Here’s the change so you can see if I’m implementing this as you are suggesting:
The X and Y-axis blur passes are performed in series and both the left and right channels have XY blurs applied to them. So it’s not that I process the left channel of audio and wind up with a complex signal that this complex feedback could then be applied to. However, what might be interesting is to add feedback to the BlurProcessor implementation and then give the GaussianBlurSignalProcessor a setFeedback method like the one for your Polygonal Oscillator. This would allow setting feedback levels for the X and Y blur passes differently, with potential feedback signal inversion as a result. This makes more sense to me, since the X and Y blur passes are essentially delayed low-pass filters (although Y-axis is not quite this because it can lerp between non-adjacent samples when sampling the signal), to set the feedback amount for each delay-filter independently.
No confusion here, I just wanted to bring up the complex feedback topic as a possible addition to this patch. I understand that at this stage audio channels are treated as dual mono.
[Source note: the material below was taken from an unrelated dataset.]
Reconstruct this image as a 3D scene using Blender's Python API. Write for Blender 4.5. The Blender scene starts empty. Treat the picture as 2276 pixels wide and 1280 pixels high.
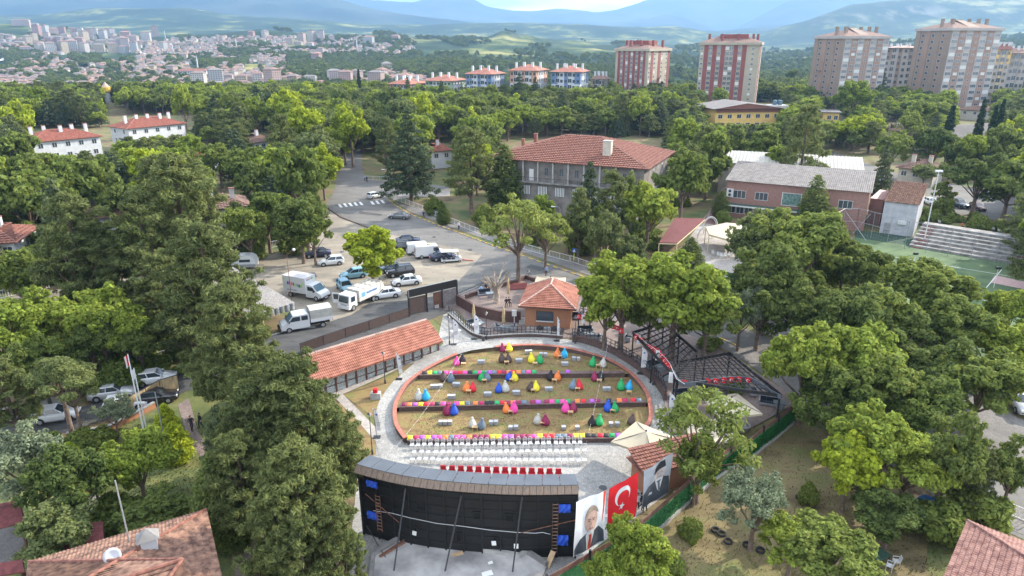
import bpy,bmesh,math,random
import numpy as np
from mathutils import Vector,Matrix,noise as mnoise

S=bpy.context.scene
C=S.collection
R=math.radians
PI=math.pi
rnd=random.Random(7)
nr=np.random.default_rng(11)

# ------------------------------------------------------------------ camera, light, exposure
PITCH=R(19.8);CH=34.5;FL=1517.0
SP,CP=math.sin(PITCH),math.cos(PITCH)
cd=bpy.data.cameras.new('camera');cam=bpy.data.objects.new('camera',cd);C.objects.link(cam)
cam.location=(0,0,CH);cam.rotation_euler=(PI/2-PITCH,0,0)
cd.sensor_width=36;cd.lens=36*FL/2276;cd.clip_start=.5;cd.clip_end=60000
S.camera=cam
SUN_EL,SUN_AZ=R(31),R(27)          # azimuth measured from +x towards +y
w=bpy.data.worlds.new('World');S.world=w;w.use_nodes=True
nt=w.node_tree;nt.nodes.clear()
wo=nt.nodes.new('ShaderNodeOutputWorld');bg=nt.nodes.new('ShaderNodeBackground')
sky=nt.nodes.new('ShaderNodeTexSky');sky.sky_type='NISHITA';sky.sun_disc=False
sky.sun_elevation=SUN_EL;sky.sun_rotation=PI/2-SUN_AZ
sky.air_density=1.0;sky.dust_density=1.5;sky.ozone_density=2.5
tc=nt.nodes.new('ShaderNodeTexCoord');mp=nt.nodes.new('ShaderNodeMapping');mp.inputs['Scale'].default_value=(1,1,4.5)
nz=nt.nodes.new('ShaderNodeTexNoise');nz.inputs['Scale'].default_value=3.2;nz.inputs['Detail'].default_value=9;nz.inputs['Roughness'].default_value=.6
cr=nt.nodes.new('ShaderNodeValToRGB');cr.color_ramp.elements[0].position=.42;cr.color_ramp.elements[1].position=.62
mx=nt.nodes.new('ShaderNodeMixRGB');mx.inputs[2].default_value=(16,16.4,17,1)
nt.links.new(tc.outputs['Generated'],mp.inputs[0]);nt.links.new(mp.outputs[0],nz.inputs['Vector'])
nt.links.new(nz.outputs['Fac'],cr.inputs[0]);nt.links.new(cr.outputs[0],mx.inputs[0]);nt.links.new(sky.outputs[0],mx.inputs[1])
nt.links.new(mx.outputs[0],bg.inputs[0]);nt.links.new(bg.outputs[0],wo.inputs[0])
bg.inputs[1].default_value=0.135
sd=bpy.data.lights.new('sun','SUN');sd.energy=4.7;sd.angle=R(.6);sd.color=(1,.91,.77)
so=bpy.data.objects.new('sun',sd);C.objects.link(so)
dvec=Vector((math.cos(SUN_EL)*math.cos(SUN_AZ),math.cos(SUN_EL)*math.sin(SUN_AZ),math.sin(SUN_EL)))
so.rotation_euler=dvec.to_track_quat('Z','Y').to_euler();so.location=(60,60,120)
S.view_settings.view_transform='Standard';S.view_settings.look='None'
S.view_settings.exposure=1.1;S.view_settings.gamma=1;S.view_settings.use_curve_mapping=False
S.render.engine='CYCLES'
S.cycles.use_denoising=True;S.cycles.max_bounces=6;S.cycles.diffuse_bounces=2;S.cycles.glossy_bounces=2
S.cycles.transmission_bounces=3;S.cycles.transparent_max_bounces=6;S.cycles.volume_bounces=0
S.cycles.use_adaptive_sampling=True;S.cycles.adaptive_threshold=0.02
HAZE=1.15e-4

# ------------------------------------------------------------------ ground height and pixel -> place
YA,YB,ZB=75.0,57.0,-1.8
def g(y):
    if y >= YA:return 0.0
    if y <= YB:return ZB
    return ZB*(YA-y)/(YA-YB)
def ray(px,py):
    u=(px-1138)/FL;v=(py-640)/FL
    return u,CP-v*SP,-(SP+v*CP)
def GZ(px,py,z=0.0):
    u,dy,dz=ray(px,py);t=(z-CH)/dz
    return Vector((u*t,dy*t,z))
def G(px,py,h=0.0):
    z=0.0
    for _ in range(8):
        p=GZ(px,py,z+h);z=g(p.y)
    return Vector((p.x,p.y,z+h))
def AY(px,py,Y):
    u,dy,dz=ray(px,py);t=Y/dy
    return Vector((u*t,Y,CH+dz*t))
def TOP(base,py):                      # height (absolute z) above a base point at which pixel row py is reached
    v=(py-640)/FL;Y=base[1]
    d=Y*(SP+v*CP)/(CP-v*SP)
    return CH-d
def proj(p):
    d=CH-p[2];dep=p[1]*CP+d*SP
    if dep <= .1:dep=.1
    return 1138+FL*p[0]/dep,640+FL*(d*CP-p[1]*SP)/dep
def Z1(zx,zy):return 850+zx/3.368,720+zy/3.368        # close-up of the lawns
def Z2(zx,zy):return 780+zx/2.918,980+zy/2.918        # close-up of the screen
def Z3(zx,zy):return 600+zx/4.0,540+zy/4.0            # close-up of the parking
def Z4(zx,zy):return 1000+zx/4.266,560+zy/4.266       # close-up of the kiosk
def Z5(zx,zy):return 1250+zx/3.2,680+zy/3.2           # close-up of the pergola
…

Such modification to feedback obviously doesn’t change it considerably, but adds and extra dimension that can be modulated.
Or some kind of complex signal, like knoscillator’s output 
That said, I usually add a channel of feedback or two to any attempt of making complex VCO.
Ok, cool, glad we are on the same page! I did wind up implementing complex feedback internal to GaussianBlurSignalProcessor just to see how it would sound. It’s interesting and with light feedback provides a parameter that can be swept that subtly alters the timbre of the sound. With higher feedback it can result in two feedback tones: one bass tone from the X-axis and one higher tone from the Y-axis. These are a bit more interactive than the single tone produced in the public version of the patch, but I’m not sure how much I like it, so I’ll probably play around with it a bit more. It’s checked into my development branch if you want to try it out:
The version above where it’s just essentially skewing feedback amount feels like it fits a bit better with the Patch as it stands, since the notion of stereo skew is already present for texture size and blur size. One thing I’ve noticed is that feedback becomes more sensitive under lower blur size settings, so I wonder if it might make sense to use the amount that blur size is skewed as the feedback angle.
Oh good point, I think I will add this when revisiting Knoscillator for Genius.